▶ **REQUIRED TASK**
Your task is to quote the material that follows, in full and exactly.

Start of COLLECTED MATERIAL

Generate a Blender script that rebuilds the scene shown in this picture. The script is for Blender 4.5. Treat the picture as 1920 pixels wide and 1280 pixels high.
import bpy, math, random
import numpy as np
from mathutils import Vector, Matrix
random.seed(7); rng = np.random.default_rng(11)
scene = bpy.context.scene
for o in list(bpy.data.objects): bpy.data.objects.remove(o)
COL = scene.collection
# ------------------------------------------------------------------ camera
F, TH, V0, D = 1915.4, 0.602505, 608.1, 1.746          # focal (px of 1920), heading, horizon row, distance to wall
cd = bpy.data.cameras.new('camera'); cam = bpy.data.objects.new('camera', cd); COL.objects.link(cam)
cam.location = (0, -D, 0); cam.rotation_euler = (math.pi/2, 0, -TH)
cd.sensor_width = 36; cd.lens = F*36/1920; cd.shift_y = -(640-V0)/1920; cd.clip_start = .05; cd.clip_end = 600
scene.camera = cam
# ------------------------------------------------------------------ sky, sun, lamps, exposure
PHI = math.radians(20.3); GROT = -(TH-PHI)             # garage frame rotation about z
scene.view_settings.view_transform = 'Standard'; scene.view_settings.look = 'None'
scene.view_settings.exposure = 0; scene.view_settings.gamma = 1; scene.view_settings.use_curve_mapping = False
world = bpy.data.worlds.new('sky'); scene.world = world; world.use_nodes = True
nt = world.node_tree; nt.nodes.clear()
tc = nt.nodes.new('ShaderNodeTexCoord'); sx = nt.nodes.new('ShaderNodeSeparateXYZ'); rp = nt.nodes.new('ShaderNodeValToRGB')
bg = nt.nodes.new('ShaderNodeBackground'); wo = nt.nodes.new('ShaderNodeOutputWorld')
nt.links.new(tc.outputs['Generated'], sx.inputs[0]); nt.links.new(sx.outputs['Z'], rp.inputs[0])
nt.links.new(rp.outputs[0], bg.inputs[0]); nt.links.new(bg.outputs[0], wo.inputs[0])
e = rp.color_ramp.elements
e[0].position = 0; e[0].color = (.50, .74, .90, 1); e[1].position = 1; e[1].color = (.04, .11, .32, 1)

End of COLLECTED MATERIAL

▶ **FINAL ANSWER**
Generate a Blender script that rebuilds the scene shown in this picture. The script is for Blender 4.5. Treat the picture as 1920 pixels wide and 1280 pixels high.
import bpy, math, random
import numpy as np
from mathutils import Vector, Matrix
random.seed(7); rng = np.random.default_rng(11)
scene = bpy.context.scene
for o in list(bpy.data.objects): bpy.data.objects.remove(o)
COL = scene.collection
# ------------------------------------------------------------------ camera
F, TH, V0, D = 1915.4, 0.602505, 608.1, 1.746          # focal (px of 1920), heading, horizon row, distance to wall
cd = bpy.data.cameras.new('camera'); cam = bpy.data.objects.new('camera', cd); COL.objects.link(cam)
cam.location = (0, -D, 0); cam.rotation_euler = (math.pi/2, 0, -TH)
cd.sensor_width = 36; cd.lens = F*36/1920; cd.shift_y = -(640-V0)/1920; cd.clip_start = .05; cd.clip_end = 600
scene.camera = cam
# ------------------------------------------------------------------ sky, sun, lamps, exposure
PHI = math.radians(20.3); GROT = -(TH-PHI)             # garage frame rotation about z
scene.view_settings.view_transform = 'Standard'; scene.view_settings.look = 'None'
scene.view_settings.exposure = 0; scene.view_settings.gamma = 1; scene.view_settings.use_curve_mapping = False
world = bpy.data.worlds.new('sky'); scene.world = world; world.use_nodes = True
nt = world.node_tree; nt.nodes.clear()
tc = nt.nodes.new('ShaderNodeTexCoord'); sx = nt.nodes.new('ShaderNodeSeparateXYZ'); rp = nt.nodes.new('ShaderNodeValToRGB')
bg = nt.nodes.new('ShaderNodeBackground'); wo = nt.nodes.new('ShaderNodeOutputWorld')
nt.links.new(tc.outputs['Generated'], sx.inputs[0]); nt.links.new(sx.outputs['Z'], rp.inputs[0])
nt.links.new(rp.outputs[0], bg.inputs[0]); nt.links.new(bg.outputs[0], wo.inputs[0])
e = rp.color_ramp.elements
e[0].position = 0; e[0].color = (.50, .74, .90, 1); e[1].position = 1; e[1].color = (.04, .11, .32, 1)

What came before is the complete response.